_What is expected_
Reproduce every line of the material below, but drop the pictures.

_Stored data_
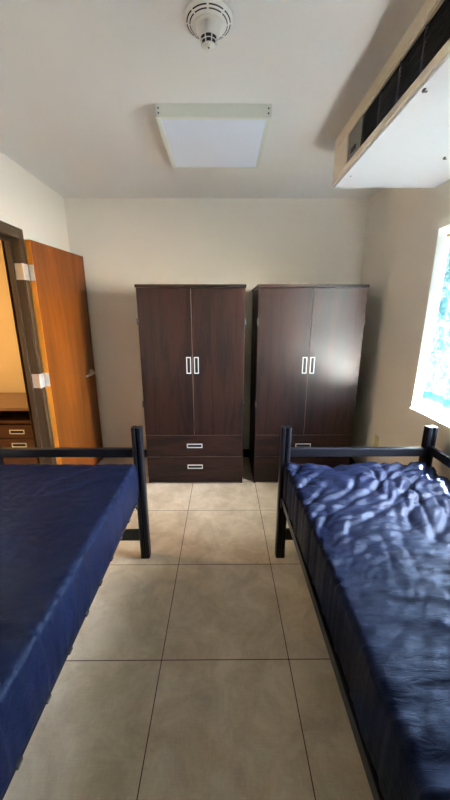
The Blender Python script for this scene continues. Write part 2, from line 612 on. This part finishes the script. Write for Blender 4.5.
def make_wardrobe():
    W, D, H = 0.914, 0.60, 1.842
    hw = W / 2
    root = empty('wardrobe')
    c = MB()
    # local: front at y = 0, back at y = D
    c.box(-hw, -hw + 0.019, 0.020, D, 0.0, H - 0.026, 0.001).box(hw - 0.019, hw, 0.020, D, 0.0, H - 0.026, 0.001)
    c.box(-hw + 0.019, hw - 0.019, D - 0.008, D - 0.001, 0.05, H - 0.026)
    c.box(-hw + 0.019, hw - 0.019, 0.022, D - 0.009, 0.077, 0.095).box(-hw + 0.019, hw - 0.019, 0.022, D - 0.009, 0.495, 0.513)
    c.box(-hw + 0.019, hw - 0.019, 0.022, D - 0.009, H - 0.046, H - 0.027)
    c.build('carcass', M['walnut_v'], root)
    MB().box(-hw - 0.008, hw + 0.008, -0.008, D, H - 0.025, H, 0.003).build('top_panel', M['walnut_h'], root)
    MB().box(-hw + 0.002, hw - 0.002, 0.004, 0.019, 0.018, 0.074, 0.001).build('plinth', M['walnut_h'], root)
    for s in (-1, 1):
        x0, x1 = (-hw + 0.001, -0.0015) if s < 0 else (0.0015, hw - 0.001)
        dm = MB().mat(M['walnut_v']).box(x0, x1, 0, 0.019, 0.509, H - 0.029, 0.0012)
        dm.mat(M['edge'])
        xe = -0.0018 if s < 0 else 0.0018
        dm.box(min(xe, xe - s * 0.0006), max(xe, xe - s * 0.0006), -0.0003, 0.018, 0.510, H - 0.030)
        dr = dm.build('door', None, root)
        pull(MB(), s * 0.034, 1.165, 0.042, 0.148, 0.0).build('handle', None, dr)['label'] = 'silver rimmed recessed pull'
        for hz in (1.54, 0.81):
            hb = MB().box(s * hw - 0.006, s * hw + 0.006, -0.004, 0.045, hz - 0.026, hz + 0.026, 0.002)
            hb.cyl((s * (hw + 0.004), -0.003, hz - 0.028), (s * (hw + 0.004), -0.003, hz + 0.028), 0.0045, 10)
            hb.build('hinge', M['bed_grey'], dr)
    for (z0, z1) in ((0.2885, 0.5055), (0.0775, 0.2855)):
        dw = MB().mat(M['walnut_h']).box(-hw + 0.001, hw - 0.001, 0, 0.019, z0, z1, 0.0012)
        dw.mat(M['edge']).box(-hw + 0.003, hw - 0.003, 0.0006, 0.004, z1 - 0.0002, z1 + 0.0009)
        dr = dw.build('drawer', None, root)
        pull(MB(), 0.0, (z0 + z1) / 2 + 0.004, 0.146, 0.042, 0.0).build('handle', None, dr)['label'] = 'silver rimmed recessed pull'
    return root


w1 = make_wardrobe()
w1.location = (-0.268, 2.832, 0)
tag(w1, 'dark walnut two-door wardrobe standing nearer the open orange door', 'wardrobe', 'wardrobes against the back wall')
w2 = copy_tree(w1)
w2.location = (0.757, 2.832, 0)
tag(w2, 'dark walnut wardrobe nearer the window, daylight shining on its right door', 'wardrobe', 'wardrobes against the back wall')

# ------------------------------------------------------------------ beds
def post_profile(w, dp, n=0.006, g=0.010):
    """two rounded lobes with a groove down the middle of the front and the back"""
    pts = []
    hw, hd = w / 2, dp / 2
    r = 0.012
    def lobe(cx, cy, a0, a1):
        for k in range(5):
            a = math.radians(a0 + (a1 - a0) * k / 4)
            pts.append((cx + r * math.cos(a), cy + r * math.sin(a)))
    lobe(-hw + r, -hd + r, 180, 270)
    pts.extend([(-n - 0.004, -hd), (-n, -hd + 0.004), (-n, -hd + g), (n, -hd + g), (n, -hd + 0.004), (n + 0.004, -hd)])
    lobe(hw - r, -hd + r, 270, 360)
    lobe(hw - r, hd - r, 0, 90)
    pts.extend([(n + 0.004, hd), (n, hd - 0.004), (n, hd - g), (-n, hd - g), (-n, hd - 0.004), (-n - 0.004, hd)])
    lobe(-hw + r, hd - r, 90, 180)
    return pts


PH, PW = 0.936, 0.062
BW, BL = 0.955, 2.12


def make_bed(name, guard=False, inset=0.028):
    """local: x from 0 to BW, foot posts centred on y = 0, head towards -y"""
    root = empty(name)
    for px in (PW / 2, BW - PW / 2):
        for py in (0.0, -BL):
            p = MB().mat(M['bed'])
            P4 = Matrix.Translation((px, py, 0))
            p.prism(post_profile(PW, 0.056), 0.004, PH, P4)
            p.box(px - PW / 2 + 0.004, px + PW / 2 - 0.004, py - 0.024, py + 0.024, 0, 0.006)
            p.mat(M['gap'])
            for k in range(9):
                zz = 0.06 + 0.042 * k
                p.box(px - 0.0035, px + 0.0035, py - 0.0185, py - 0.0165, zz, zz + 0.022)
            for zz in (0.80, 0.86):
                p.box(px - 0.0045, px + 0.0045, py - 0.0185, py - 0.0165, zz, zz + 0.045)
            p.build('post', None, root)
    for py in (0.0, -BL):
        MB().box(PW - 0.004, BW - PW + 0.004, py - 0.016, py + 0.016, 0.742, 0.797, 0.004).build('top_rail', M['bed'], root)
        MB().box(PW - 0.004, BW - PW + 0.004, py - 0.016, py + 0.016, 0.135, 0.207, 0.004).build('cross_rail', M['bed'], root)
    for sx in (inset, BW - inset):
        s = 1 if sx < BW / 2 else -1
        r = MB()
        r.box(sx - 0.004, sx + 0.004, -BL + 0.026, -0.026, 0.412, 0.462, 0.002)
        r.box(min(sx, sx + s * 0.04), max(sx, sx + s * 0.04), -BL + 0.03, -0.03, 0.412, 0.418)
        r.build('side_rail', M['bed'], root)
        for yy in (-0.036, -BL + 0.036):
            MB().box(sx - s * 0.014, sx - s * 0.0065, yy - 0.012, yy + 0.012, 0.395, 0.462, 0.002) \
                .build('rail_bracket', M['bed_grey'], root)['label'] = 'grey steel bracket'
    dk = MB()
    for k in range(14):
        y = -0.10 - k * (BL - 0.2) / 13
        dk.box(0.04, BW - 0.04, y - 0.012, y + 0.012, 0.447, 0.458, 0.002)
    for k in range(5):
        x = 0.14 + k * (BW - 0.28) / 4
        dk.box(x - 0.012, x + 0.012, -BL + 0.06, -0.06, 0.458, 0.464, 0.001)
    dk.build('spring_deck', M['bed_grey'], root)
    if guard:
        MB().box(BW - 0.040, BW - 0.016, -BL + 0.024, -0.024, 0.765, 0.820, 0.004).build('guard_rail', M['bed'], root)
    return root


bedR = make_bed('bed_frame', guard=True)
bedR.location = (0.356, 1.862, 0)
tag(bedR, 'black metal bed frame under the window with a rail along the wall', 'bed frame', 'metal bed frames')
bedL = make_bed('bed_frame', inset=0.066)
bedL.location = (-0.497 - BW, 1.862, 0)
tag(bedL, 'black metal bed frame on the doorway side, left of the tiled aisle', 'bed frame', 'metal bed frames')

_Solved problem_
The Blender Python script for this scene continues. Write part 2, from line 612 on. This part finishes the script. Write for Blender 4.5.
def make_wardrobe():
    W, D, H = 0.914, 0.60, 1.842
    hw = W / 2
    root = empty('wardrobe')
    c = MB()
    # local: front at y = 0, back at y = D
    c.box(-hw, -hw + 0.019, 0.020, D, 0.0, H - 0.026, 0.001).box(hw - 0.019, hw, 0.020, D, 0.0, H - 0.026, 0.001)
    c.box(-hw + 0.019, hw - 0.019, D - 0.008, D - 0.001, 0.05, H - 0.026)
    c.box(-hw + 0.019, hw - 0.019, 0.022, D - 0.009, 0.077, 0.095).box(-hw + 0.019, hw - 0.019, 0.022, D - 0.009, 0.495, 0.513)
    c.box(-hw + 0.019, hw - 0.019, 0.022, D - 0.009, H - 0.046, H - 0.027)
    c.build('carcass', M['walnut_v'], root)
    MB().box(-hw - 0.008, hw + 0.008, -0.008, D, H - 0.025, H, 0.003).build('top_panel', M['walnut_h'], root)
    MB().box(-hw + 0.002, hw - 0.002, 0.004, 0.019, 0.018, 0.074, 0.001).build('plinth', M['walnut_h'], root)
    for s in (-1, 1):
        x0, x1 = (-hw + 0.001, -0.0015) if s < 0 else (0.0015, hw - 0.001)
        dm = MB().mat(M['walnut_v']).box(x0, x1, 0, 0.019, 0.509, H - 0.029, 0.0012)
        dm.mat(M['edge'])
        xe = -0.0018 if s < 0 else 0.0018
        dm.box(min(xe, xe - s * 0.0006), max(xe, xe - s * 0.0006), -0.0003, 0.018, 0.510, H - 0.030)
        dr = dm.build('door', None, root)
        pull(MB(), s * 0.034, 1.165, 0.042, 0.148, 0.0).build('handle', None, dr)['label'] = 'silver rimmed recessed pull'
        for hz in (1.54, 0.81):
            hb = MB().box(s * hw - 0.006, s * hw + 0.006, -0.004, 0.045, hz - 0.026, hz + 0.026, 0.002)
            hb.cyl((s * (hw + 0.004), -0.003, hz - 0.028), (s * (hw + 0.004), -0.003, hz + 0.028), 0.0045, 10)
            hb.build('hinge', M['bed_grey'], dr)
    for (z0, z1) in ((0.2885, 0.5055), (0.0775, 0.2855)):
        dw = MB().mat(M['walnut_h']).box(-hw + 0.001, hw - 0.001, 0, 0.019, z0, z1, 0.0012)
        dw.mat(M['edge']).box(-hw + 0.003, hw - 0.003, 0.0006, 0.004, z1 - 0.0002, z1 + 0.0009)
        dr = dw.build('drawer', None, root)
        pull(MB(), 0.0, (z0 + z1) / 2 + 0.004, 0.146, 0.042, 0.0).build('handle', None, dr)['label'] = 'silver rimmed recessed pull'
    return root


w1 = make_wardrobe()
w1.location = (-0.268, 2.832, 0)
tag(w1, 'dark walnut two-door wardrobe standing nearer the open orange door', 'wardrobe', 'wardrobes against the back wall')
w2 = copy_tree(w1)
w2.location = (0.757, 2.832, 0)
tag(w2, 'dark walnut wardrobe nearer the window, daylight shining on its right door', 'wardrobe', 'wardrobes against the back wall')

# ------------------------------------------------------------------ beds
def post_profile(w, dp, n=0.006, g=0.010):
    """two rounded lobes with a groove down the middle of the front and the back"""
    pts = []
    hw, hd = w / 2, dp / 2
    r = 0.012
    def lobe(cx, cy, a0, a1):
        for k in range(5):
            a = math.radians(a0 + (a1 - a0) * k / 4)
            pts.append((cx + r * math.cos(a), cy + r * math.sin(a)))
    lobe(-hw + r, -hd + r, 180, 270)
    pts.extend([(-n - 0.004, -hd), (-n, -hd + 0.004), (-n, -hd + g), (n, -hd + g), (n, -hd + 0.004), (n + 0.004, -hd)])
    lobe(hw - r, -hd + r, 270, 360)
    lobe(hw - r, hd - r, 0, 90)
    pts.extend([(n + 0.004, hd), (n, hd - 0.004), (n, hd - g), (-n, hd - g), (-n, hd - 0.004), (-n - 0.004, hd)])
    lobe(-hw + r, hd - r, 90, 180)
    return pts


PH, PW = 0.936, 0.062
BW, BL = 0.955, 2.12


def make_bed(name, guard=False, inset=0.028):
    """local: x from 0 to BW, foot posts centred on y = 0, head towards -y"""
    root = empty(name)
    for px in (PW / 2, BW - PW / 2):
        for py in (0.0, -BL):
            p = MB().mat(M['bed'])
            P4 = Matrix.Translation((px, py, 0))
            p.prism(post_profile(PW, 0.056), 0.004, PH, P4)
            p.box(px - PW / 2 + 0.004, px + PW / 2 - 0.004, py - 0.024, py + 0.024, 0, 0.006)
            p.mat(M['gap'])
            for k in range(9):
                zz = 0.06 + 0.042 * k
                p.box(px - 0.0035, px + 0.0035, py - 0.0185, py - 0.0165, zz, zz + 0.022)
            for zz in (0.80, 0.86):
                p.box(px - 0.0045, px + 0.0045, py - 0.0185, py - 0.0165, zz, zz + 0.045)
            p.build('post', None, root)
    for py in (0.0, -BL):
        MB().box(PW - 0.004, BW - PW + 0.004, py - 0.016, py + 0.016, 0.742, 0.797, 0.004).build('top_rail', M['bed'], root)
        MB().box(PW - 0.004, BW - PW + 0.004, py - 0.016, py + 0.016, 0.135, 0.207, 0.004).build('cross_rail', M['bed'], root)
    for sx in (inset, BW - inset):
        s = 1 if sx < BW / 2 else -1
        r = MB()
        r.box(sx - 0.004, sx + 0.004, -BL + 0.026, -0.026, 0.412, 0.462, 0.002)
        r.box(min(sx, sx + s * 0.04), max(sx, sx + s * 0.04), -BL + 0.03, -0.03, 0.412, 0.418)
        r.build('side_rail', M['bed'], root)
        for yy in (-0.036, -BL + 0.036):
            MB().box(sx - s * 0.014, sx - s * 0.0065, yy - 0.012, yy + 0.012, 0.395, 0.462, 0.002) \
                .build('rail_bracket', M['bed_grey'], root)['label'] = 'grey steel bracket'
    dk = MB()
    for k in range(14):
        y = -0.10 - k * (BL - 0.2) / 13
        dk.box(0.04, BW - 0.04, y - 0.012, y + 0.012, 0.447, 0.458, 0.002)
    for k in range(5):
        x = 0.14 + k * (BW - 0.28) / 4
        dk.box(x - 0.012, x + 0.012, -BL + 0.06, -0.06, 0.458, 0.464, 0.001)
    dk.build('spring_deck', M['bed_grey'], root)
    if guard:
        MB().box(BW - 0.040, BW - 0.016, -BL + 0.024, -0.024, 0.765, 0.820, 0.004).build('guard_rail', M['bed'], root)
    return root


bedR = make_bed('bed_frame', guard=True)
bedR.location = (0.356, 1.862, 0)
tag(bedR, 'black metal bed frame under the window with a rail along the wall', 'bed frame', 'metal bed frames')
bedL = make_bed('bed_frame', inset=0.066)
bedL.location = (-0.497 - BW, 1.862, 0)
tag(bedL, 'black metal bed frame on the doorway side, left of the tiled aisle', 'bed frame', 'metal bed frames')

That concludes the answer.